DIRECTIVE.
Without the pictures, set down the records below word for word.

··· STORED ROWS ···

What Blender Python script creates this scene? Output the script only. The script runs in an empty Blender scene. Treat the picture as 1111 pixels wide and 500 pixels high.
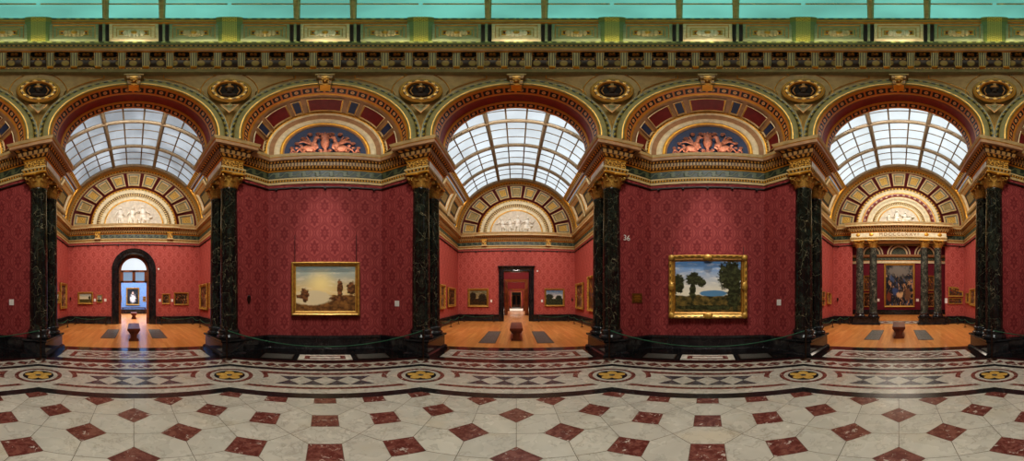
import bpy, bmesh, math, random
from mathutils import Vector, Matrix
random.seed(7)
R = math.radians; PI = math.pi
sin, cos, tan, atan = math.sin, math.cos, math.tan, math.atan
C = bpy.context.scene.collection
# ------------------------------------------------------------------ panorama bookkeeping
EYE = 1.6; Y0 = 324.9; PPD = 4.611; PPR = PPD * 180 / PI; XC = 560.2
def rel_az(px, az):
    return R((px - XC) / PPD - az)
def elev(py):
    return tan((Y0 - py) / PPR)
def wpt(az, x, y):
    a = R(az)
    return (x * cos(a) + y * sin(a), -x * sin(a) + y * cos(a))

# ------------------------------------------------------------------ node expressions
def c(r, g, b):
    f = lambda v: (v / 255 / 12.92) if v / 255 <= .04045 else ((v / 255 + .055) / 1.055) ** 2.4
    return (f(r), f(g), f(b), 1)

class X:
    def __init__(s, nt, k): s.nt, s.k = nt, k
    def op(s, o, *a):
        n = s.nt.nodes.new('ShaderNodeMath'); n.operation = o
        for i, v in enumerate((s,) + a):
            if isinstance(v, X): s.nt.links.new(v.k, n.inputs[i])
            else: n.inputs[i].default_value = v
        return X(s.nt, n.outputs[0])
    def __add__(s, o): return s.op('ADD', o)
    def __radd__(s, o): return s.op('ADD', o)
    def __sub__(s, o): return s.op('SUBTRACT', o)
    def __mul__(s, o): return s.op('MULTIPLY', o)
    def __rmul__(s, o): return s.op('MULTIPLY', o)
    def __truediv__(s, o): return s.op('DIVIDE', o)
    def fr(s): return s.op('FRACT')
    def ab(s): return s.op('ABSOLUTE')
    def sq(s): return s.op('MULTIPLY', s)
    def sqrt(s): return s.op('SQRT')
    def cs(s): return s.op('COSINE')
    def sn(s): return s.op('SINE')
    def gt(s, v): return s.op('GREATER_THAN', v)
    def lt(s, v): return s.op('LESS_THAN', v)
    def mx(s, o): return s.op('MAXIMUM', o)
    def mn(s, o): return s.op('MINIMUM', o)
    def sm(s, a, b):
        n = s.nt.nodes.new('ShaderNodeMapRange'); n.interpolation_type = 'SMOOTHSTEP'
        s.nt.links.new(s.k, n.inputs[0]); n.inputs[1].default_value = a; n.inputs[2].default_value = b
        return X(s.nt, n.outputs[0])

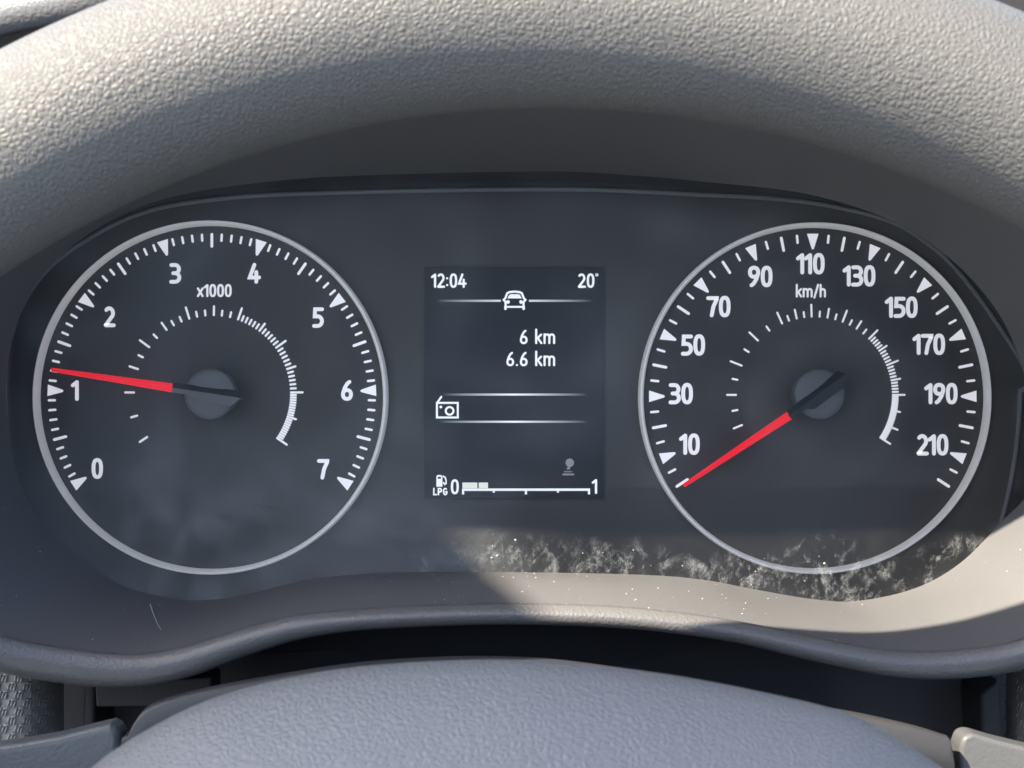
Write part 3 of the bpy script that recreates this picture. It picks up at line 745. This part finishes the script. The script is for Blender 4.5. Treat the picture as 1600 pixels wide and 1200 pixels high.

···

WRITTEN RESPONSE.
What Blender Python script creates this scene? Output the script only. The script runs in an empty Blender scene. Treat the picture as 1111 pixels wide and 500 pixels high.
import bpy, bmesh, math, random
from mathutils import Vector, Matrix
random.seed(7)
R = math.radians; PI = math.pi
sin, cos, tan, atan = math.sin, math.cos, math.tan, math.atan
C = bpy.context.scene.collection
# ------------------------------------------------------------------ panorama bookkeeping
EYE = 1.6; Y0 = 324.9; PPD = 4.611; PPR = PPD * 180 / PI; XC = 560.2
def rel_az(px, az):
    return R((px - XC) / PPD - az)
def elev(py):
    return tan((Y0 - py) / PPR)
def wpt(az, x, y):
    a = R(az)
    return (x * cos(a) + y * sin(a), -x * sin(a) + y * cos(a))

# ------------------------------------------------------------------ node expressions
def c(r, g, b):
    f = lambda v: (v / 255 / 12.92) if v / 255 <= .04045 else ((v / 255 + .055) / 1.055) ** 2.4
    return (f(r), f(g), f(b), 1)

class X:
    def __init__(s, nt, k): s.nt, s.k = nt, k
    def op(s, o, *a):
        n = s.nt.nodes.new('ShaderNodeMath'); n.operation = o
        for i, v in enumerate((s,) + a):
            if isinstance(v, X): s.nt.links.new(v.k, n.inputs[i])
            else: n.inputs[i].default_value = v
        return X(s.nt, n.outputs[0])
    def __add__(s, o): return s.op('ADD', o)
    def __radd__(s, o): return s.op('ADD', o)
    def __sub__(s, o): return s.op('SUBTRACT', o)
    def __mul__(s, o): return s.op('MULTIPLY', o)
    def __rmul__(s, o): return s.op('MULTIPLY', o)
    def __truediv__(s, o): return s.op('DIVIDE', o)
    def fr(s): return s.op('FRACT')
    def ab(s): return s.op('ABSOLUTE')
    def sq(s): return s.op('MULTIPLY', s)
    def sqrt(s): return s.op('SQRT')
    def cs(s): return s.op('COSINE')
    def sn(s): return s.op('SINE')
    def gt(s, v): return s.op('GREATER_THAN', v)
    def lt(s, v): return s.op('LESS_THAN', v)
    def mx(s, o): return s.op('MAXIMUM', o)
    def mn(s, o): return s.op('MINIMUM', o)
    def sm(s, a, b):
        n = s.nt.nodes.new('ShaderNodeMapRange'); n.interpolation_type = 'SMOOTHSTEP'
        s.nt.links.new(s.k, n.inputs[0]); n.inputs[1].default_value = a; n.inputs[2].default_value = b
        return X(s.nt, n.outputs[0])

Write part 3 of the bpy script that recreates this picture. It picks up at line 745. This part finishes the script. The script is for Blender 4.5. Treat the picture as 1600 pixels wide and 1200 pixels high.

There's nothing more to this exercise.